_EXERCISE BRIEF_
Repeat exactly the lines of the listing below, please, starting with the first and ending with the line containing "0, 1)), ped)"; leave out the rest.

_DATA PROVIDED_
* start *

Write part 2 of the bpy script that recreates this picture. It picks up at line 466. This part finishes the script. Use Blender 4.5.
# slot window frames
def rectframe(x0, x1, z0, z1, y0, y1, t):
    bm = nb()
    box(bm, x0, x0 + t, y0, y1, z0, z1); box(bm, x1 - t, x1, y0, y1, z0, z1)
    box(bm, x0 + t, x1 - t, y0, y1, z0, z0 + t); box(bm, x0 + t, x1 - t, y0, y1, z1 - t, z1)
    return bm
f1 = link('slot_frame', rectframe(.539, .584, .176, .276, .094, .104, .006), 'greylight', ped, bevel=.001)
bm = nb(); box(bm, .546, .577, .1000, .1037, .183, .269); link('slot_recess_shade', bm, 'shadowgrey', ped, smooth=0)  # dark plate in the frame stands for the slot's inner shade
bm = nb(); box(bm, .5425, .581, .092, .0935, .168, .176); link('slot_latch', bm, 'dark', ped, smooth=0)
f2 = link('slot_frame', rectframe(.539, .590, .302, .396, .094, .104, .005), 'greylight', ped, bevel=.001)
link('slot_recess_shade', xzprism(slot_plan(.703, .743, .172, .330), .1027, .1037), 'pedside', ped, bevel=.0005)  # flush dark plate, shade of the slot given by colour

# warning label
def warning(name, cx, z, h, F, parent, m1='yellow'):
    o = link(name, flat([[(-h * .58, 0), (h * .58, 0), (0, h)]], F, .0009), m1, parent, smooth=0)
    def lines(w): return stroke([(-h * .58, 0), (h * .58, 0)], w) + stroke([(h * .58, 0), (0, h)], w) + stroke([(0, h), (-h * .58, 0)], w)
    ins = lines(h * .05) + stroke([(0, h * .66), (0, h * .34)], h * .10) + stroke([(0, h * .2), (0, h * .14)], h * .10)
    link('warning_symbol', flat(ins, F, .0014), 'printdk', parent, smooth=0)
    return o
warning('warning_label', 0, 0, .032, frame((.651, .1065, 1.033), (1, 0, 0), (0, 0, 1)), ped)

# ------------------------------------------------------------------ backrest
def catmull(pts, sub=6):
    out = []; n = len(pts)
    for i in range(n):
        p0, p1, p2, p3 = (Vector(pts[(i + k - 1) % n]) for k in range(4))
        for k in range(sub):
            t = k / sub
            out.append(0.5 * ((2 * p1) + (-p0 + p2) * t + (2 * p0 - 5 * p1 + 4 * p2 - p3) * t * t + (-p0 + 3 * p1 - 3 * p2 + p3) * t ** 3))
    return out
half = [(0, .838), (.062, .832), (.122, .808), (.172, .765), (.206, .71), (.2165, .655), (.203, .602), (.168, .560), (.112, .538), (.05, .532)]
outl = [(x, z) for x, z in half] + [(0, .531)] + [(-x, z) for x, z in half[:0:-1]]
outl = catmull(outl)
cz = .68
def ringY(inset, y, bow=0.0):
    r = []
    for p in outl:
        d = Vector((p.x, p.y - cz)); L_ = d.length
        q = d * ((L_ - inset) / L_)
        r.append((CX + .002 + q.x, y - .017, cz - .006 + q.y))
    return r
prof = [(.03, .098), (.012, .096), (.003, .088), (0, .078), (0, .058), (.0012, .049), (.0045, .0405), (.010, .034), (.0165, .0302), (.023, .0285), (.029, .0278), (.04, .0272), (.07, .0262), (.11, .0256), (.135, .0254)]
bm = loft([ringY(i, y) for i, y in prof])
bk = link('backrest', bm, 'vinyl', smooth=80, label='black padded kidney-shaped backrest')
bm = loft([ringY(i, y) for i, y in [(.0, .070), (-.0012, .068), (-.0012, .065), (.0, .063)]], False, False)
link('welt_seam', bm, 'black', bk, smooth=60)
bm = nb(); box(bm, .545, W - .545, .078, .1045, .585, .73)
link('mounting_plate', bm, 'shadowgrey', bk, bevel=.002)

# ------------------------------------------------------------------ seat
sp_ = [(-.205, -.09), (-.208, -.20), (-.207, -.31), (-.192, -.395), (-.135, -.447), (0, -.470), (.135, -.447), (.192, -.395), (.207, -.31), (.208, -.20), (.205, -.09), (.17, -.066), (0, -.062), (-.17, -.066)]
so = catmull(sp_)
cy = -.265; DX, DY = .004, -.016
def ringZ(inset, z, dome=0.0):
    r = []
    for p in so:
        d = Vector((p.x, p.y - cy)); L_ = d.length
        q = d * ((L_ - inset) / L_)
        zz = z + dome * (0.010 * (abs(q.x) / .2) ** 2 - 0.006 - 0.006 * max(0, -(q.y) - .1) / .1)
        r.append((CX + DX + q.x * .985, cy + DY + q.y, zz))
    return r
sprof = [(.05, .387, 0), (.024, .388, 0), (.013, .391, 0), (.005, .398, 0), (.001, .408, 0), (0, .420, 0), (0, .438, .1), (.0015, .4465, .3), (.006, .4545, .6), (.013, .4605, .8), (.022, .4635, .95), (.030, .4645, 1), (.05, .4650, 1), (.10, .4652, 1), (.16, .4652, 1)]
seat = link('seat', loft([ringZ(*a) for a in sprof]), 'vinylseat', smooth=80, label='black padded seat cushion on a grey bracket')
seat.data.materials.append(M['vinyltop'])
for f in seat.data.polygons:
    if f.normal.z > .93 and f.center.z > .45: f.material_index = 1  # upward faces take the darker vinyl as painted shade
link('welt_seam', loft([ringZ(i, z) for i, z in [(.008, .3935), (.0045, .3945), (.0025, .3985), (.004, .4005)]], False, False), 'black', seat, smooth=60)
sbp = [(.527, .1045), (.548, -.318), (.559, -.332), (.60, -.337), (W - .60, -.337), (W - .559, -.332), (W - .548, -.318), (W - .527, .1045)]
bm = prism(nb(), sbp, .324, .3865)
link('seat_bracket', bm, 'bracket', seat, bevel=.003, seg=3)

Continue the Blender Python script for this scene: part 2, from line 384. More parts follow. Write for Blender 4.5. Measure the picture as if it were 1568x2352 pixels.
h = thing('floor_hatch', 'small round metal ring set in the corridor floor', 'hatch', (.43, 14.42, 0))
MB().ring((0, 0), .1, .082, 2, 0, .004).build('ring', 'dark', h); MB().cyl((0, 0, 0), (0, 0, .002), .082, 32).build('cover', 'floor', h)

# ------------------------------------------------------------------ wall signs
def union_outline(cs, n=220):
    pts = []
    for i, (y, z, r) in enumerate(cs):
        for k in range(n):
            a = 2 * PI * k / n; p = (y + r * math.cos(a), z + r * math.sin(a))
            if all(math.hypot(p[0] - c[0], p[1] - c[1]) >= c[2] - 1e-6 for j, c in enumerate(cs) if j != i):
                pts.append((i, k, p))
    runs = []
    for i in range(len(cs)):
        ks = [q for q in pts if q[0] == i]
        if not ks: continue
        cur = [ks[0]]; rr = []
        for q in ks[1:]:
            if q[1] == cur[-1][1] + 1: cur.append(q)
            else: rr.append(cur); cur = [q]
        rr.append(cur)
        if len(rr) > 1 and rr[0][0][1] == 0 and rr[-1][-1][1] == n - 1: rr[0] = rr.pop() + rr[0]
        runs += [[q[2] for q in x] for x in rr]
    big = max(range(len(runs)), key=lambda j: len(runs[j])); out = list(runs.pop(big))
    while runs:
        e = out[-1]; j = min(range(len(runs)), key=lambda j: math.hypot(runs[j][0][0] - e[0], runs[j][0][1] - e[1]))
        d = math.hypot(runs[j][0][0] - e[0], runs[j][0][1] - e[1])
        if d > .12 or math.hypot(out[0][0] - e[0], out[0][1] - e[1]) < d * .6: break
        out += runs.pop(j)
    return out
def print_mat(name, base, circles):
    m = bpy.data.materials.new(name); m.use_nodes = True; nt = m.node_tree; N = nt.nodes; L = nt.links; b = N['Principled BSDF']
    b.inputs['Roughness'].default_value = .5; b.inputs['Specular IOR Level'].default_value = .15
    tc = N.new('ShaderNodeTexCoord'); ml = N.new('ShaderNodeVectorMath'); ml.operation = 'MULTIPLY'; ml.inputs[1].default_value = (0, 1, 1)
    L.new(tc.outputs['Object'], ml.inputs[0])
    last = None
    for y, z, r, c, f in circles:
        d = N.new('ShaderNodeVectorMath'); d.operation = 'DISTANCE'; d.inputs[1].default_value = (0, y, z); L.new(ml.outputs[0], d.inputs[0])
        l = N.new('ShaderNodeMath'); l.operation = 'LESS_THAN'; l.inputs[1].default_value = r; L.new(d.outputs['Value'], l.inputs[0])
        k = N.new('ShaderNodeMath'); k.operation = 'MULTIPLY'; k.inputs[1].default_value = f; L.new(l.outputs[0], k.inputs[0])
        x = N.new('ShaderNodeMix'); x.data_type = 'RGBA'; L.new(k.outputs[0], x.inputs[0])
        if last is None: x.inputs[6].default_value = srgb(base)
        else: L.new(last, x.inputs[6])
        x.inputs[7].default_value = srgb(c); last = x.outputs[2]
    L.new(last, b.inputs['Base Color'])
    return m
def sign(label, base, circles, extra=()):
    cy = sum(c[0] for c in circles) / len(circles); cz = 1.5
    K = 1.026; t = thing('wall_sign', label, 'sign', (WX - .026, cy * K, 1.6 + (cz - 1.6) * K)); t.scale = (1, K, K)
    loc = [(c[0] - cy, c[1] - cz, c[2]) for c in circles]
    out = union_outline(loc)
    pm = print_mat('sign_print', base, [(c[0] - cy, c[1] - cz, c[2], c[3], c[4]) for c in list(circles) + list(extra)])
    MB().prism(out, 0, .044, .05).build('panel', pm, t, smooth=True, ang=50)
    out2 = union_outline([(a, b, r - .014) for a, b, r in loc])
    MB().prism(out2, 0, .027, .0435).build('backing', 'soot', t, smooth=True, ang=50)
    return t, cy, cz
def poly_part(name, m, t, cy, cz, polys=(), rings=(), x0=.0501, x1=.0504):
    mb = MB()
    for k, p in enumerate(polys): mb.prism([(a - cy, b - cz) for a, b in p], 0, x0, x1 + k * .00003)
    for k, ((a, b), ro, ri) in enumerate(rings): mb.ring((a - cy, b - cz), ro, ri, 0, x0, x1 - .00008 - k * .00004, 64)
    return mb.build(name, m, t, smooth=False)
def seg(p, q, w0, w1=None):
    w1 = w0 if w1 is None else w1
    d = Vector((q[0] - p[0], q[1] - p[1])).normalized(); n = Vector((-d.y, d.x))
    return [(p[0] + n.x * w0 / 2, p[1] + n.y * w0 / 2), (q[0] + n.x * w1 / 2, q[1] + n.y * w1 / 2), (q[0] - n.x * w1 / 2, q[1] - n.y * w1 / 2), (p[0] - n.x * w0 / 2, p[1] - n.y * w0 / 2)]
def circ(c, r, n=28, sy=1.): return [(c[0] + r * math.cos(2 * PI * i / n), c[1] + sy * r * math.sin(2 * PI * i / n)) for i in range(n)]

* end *

_RESULT OF THIS TASK_
Write part 2 of the bpy script that recreates this picture. It picks up at line 466. This part finishes the script. Use Blender 4.5.
# slot window frames
def rectframe(x0, x1, z0, z1, y0, y1, t):
    bm = nb()
    box(bm, x0, x0 + t, y0, y1, z0, z1); box(bm, x1 - t, x1, y0, y1, z0, z1)
    box(bm, x0 + t, x1 - t, y0, y1, z0, z0 + t); box(bm, x0 + t, x1 - t, y0, y1, z1 - t, z1)
    return bm
f1 = link('slot_frame', rectframe(.539, .584, .176, .276, .094, .104, .006), 'greylight', ped, bevel=.001)
bm = nb(); box(bm, .546, .577, .1000, .1037, .183, .269); link('slot_recess_shade', bm, 'shadowgrey', ped, smooth=0)  # dark plate in the frame stands for the slot's inner shade
bm = nb(); box(bm, .5425, .581, .092, .0935, .168, .176); link('slot_latch', bm, 'dark', ped, smooth=0)
f2 = link('slot_frame', rectframe(.539, .590, .302, .396, .094, .104, .005), 'greylight', ped, bevel=.001)
link('slot_recess_shade', xzprism(slot_plan(.703, .743, .172, .330), .1027, .1037), 'pedside', ped, bevel=.0005)  # flush dark plate, shade of the slot given by colour

# warning label
def warning(name, cx, z, h, F, parent, m1='yellow'):
    o = link(name, flat([[(-h * .58, 0), (h * .58, 0), (0, h)]], F, .0009), m1, parent, smooth=0)
    def lines(w): return stroke([(-h * .58, 0), (h * .58, 0)], w) + stroke([(h * .58, 0), (0, h)], w) + stroke([(0, h), (-h * .58, 0)], w)
    ins = lines(h * .05) + stroke([(0, h * .66), (0, h * .34)], h * .10) + stroke([(0, h * .2), (0, h * .14)], h * .10)
    link('warning_symbol', flat(ins, F, .0014), 'printdk', parent, smooth=0)
    return o
warning('warning_label', 0, 0, .032, frame((.651, .1065, 1.033), (1, 0, 0), (0, 0, 1)), ped)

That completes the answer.